Whether or not failure to implead the People of the Philippines in a petition
for certiorari arising from a criminal case a quo constitutes a waivable defect
in the petition for certiorari?
Held:
1. It is basic that all witnesses
shall give their testimonies at the trial of the case in the presence of the
judge. This is especially true in criminal cases in order that the accused
may be afforded the opportunity to cross-examine the witnesses pursuant to his
constitutional right to confront the witnesses face to face. It also gives
the parties and their counsel the chance to propound such questions as they
deem material and necessary to support their position or to test the
credibility of said witnesses. Lastly, this rule enables the judge to
observe the witnesses demeanor.
This rule, however, is not
absolute. As exceptions, Rules 23 to 28 of the Rules of Court provide for
the different modes of discovery that may be resorted to by a party to an
action. These rules are adopted either to perpetuate the testimonies of
witnesses or as modes of discovery. In criminal proceedings, Sections 12, 13 and 15, Rule 119 of the
Revised Rules of Criminal Procedure, which took effect on December 1,
2000, allow the conditional examination of both the defense and prosecution
witnesses.
In the case at bench, in issue is
the examination of a prosecution witness, who, according to the petitioners,
was too sick to travel and appear before the trial court. Section 15 of
Rule 119 thus comes into play, and it provides:
Section
15. Examination of witness for the prosecution. When it
satisfactorily appears that a witness for the prosecution is too sick or infirm
to appear at the trial as directed by the court, or has to leave
the Philippines with no definite date of returning, he may forthwith
be conditionally examined before the court where the case is pending. Such
examination, in the presence of the accused, or in his absence after reasonable
notice to attend the examination has been served on him, shall be conducted in
the same manner as an examination at the trial. Failure or refusal of the
accused to attend the examination
The
procedure set forth in Rule 119 applies to the case at bar. It is thus
required that the conditional examination be made before the court
where the case is pending. It is also necessary that the accused be
notified, so that he can attend the examination, subject to his right to waive
the same after reasonable notice. As to the manner of examination, the
Rules mandate that it be conducted in the same manner as an examination during
trial, that is, through question and answer.
To reiterate, the conditional
examination of a prosecution witness for the purpose of taking his deposition
should be made before the court, or at least before the judge, where the case
is pending. Such is the clear mandate of Section 15, Rule 119 of the Rules. We
find no necessity to depart from, or to relax, this rule. As correctly
held by the CA, if the deposition is made elsewhere, the accused may not be
able to attend, as when he is under detention.
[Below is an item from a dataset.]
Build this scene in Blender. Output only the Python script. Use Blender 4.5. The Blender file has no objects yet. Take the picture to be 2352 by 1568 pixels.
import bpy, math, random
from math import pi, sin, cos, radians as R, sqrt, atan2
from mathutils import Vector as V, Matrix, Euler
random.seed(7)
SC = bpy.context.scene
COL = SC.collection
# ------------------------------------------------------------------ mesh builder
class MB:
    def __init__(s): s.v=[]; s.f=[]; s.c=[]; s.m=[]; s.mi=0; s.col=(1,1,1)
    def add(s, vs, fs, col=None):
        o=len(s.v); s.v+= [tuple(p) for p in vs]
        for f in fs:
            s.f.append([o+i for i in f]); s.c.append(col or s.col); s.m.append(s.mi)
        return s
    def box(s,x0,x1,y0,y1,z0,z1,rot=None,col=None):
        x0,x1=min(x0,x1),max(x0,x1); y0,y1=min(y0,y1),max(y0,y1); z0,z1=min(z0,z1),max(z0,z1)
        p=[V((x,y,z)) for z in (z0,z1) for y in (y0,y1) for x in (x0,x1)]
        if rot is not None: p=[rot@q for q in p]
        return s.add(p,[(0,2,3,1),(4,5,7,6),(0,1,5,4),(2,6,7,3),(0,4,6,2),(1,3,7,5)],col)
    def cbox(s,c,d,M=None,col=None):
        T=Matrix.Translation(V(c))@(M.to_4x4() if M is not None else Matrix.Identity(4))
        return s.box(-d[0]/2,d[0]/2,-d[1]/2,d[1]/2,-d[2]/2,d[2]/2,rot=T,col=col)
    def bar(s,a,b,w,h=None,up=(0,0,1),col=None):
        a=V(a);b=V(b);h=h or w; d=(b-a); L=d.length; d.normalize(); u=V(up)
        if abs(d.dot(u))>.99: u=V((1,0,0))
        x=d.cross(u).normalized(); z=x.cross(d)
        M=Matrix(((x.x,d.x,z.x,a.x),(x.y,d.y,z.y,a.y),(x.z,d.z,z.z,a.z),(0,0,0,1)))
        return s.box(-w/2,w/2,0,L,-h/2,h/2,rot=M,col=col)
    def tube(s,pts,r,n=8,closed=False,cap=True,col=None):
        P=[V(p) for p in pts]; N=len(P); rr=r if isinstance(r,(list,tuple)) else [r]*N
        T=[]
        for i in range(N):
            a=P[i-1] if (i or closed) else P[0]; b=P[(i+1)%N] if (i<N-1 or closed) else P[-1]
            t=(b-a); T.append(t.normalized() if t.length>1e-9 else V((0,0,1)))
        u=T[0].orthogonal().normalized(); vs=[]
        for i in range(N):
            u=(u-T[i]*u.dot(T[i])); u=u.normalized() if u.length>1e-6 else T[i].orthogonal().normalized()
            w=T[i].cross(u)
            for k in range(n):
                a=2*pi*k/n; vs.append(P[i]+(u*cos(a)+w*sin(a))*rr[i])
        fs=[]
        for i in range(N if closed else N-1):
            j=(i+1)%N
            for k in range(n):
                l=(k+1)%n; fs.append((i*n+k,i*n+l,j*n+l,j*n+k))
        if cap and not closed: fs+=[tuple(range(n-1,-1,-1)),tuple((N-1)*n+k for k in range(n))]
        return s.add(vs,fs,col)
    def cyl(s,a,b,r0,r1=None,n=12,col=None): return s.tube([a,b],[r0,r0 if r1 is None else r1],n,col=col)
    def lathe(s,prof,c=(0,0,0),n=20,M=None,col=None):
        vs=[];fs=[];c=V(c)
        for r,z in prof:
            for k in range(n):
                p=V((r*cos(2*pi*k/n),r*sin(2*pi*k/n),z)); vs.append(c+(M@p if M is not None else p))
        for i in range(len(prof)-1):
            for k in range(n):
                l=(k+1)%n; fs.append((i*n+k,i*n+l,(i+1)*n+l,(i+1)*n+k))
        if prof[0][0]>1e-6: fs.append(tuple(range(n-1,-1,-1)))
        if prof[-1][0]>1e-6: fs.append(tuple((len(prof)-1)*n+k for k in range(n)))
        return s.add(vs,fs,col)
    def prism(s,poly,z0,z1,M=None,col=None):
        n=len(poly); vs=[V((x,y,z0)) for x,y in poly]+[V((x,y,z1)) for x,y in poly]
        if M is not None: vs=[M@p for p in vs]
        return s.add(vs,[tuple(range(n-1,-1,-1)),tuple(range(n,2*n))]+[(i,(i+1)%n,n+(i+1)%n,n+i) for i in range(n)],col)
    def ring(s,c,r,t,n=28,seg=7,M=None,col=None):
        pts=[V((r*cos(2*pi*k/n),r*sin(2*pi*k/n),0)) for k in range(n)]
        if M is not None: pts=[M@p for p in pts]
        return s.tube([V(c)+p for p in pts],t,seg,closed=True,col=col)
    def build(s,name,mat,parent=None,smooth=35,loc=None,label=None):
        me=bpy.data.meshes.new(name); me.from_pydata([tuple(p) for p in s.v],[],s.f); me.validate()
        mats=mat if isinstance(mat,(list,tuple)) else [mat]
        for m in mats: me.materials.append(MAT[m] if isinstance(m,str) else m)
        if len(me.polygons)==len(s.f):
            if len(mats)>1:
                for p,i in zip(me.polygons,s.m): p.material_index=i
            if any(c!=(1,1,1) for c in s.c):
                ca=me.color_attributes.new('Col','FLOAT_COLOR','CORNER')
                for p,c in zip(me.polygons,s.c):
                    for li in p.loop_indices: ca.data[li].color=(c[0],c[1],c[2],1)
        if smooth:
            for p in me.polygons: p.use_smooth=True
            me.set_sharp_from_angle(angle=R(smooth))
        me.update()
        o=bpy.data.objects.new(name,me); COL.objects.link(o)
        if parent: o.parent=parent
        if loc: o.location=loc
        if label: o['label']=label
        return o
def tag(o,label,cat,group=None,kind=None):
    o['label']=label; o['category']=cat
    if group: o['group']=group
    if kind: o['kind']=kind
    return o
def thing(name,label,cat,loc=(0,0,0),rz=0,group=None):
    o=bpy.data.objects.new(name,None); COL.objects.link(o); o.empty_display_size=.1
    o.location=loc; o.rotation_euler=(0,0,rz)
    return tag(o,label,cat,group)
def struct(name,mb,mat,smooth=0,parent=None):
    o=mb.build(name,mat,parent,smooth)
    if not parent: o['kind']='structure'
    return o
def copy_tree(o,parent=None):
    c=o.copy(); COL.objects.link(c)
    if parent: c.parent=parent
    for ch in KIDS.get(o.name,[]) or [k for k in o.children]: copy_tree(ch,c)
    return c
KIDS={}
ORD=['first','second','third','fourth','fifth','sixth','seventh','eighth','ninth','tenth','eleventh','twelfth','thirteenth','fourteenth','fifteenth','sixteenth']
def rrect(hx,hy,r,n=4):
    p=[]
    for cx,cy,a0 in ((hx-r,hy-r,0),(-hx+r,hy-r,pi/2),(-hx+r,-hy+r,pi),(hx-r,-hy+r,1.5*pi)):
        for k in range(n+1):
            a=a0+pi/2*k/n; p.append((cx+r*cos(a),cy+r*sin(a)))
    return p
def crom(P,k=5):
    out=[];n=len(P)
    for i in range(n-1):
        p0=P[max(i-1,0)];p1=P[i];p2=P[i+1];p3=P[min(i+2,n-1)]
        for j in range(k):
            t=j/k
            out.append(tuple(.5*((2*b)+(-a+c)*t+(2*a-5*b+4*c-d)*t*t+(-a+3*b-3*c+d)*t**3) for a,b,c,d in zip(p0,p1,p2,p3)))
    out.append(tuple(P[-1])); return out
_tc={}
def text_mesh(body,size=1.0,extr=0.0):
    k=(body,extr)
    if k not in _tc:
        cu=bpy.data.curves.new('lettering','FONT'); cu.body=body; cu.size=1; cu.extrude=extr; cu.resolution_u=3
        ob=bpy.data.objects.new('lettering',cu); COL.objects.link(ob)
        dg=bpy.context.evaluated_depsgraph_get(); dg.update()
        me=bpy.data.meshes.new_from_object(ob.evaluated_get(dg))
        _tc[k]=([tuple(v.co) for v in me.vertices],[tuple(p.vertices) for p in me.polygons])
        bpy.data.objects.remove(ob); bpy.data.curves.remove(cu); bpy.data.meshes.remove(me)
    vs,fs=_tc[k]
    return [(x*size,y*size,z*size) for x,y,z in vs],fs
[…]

More importantly, this
requirement ensures that the judge would be able to observe the witness
deportment to enable him to properly assess his credibility. This is
especially true when the witness testimony is crucial to the prosecutions case.
2.
It is undisputed that in their petition for certiorari before
the CA, respondents failed to implead the People of
the Philippines as a party thereto. Because of this, the
petition was obviously defective. As provided in Section 5, Rule 110 of
the Revised Rules of Criminal Procedure, all criminal actions are prosecuted
under the direction and control of the public prosecutor. Therefore, it
behooved the petitioners (respondents herein) to implead the People of
the Philippines as respondent in the CA case to enable the Solicitor
General to comment on the petition.
However, this Court has repeatedly
declared that the failure to implead an indispensable party is not a ground for
the dismissal of an action. In such a case, the remedy is to implead the
non-party claimed to be indispensable. Parties may be added by order of
the court, on motion of the party or on its own initiative at any stage of the
action and/or such times as are just. If the petitioner/plaintiff refuses
to implead an indispensable party despite the order of the court, the latter
may dismiss the complaint/petition for the petitioners/plaintiffs failure to
comply.
Instructive is the Courts
pronouncement in Commissioner Domingo v. Scheer in this wise:
There is nothing sacred about processes or pleadings, their
forms or contents. Their sole purpose is to facilitate the application of
justice to the rival claims of contending parties. They were created, not
to hinder and delay, but to facilitate and promote, the administration of
justice. They do not constitute the thing itself, which courts are always
striving to secure to litigants. They are designed as the means best
adapted to obtain that thing. In other words, they are a means to an
end. When they lose the character of the one and become the other, the
administration of justice is at fault and courts are correspondingly remiss in
the performance of their obvious duty.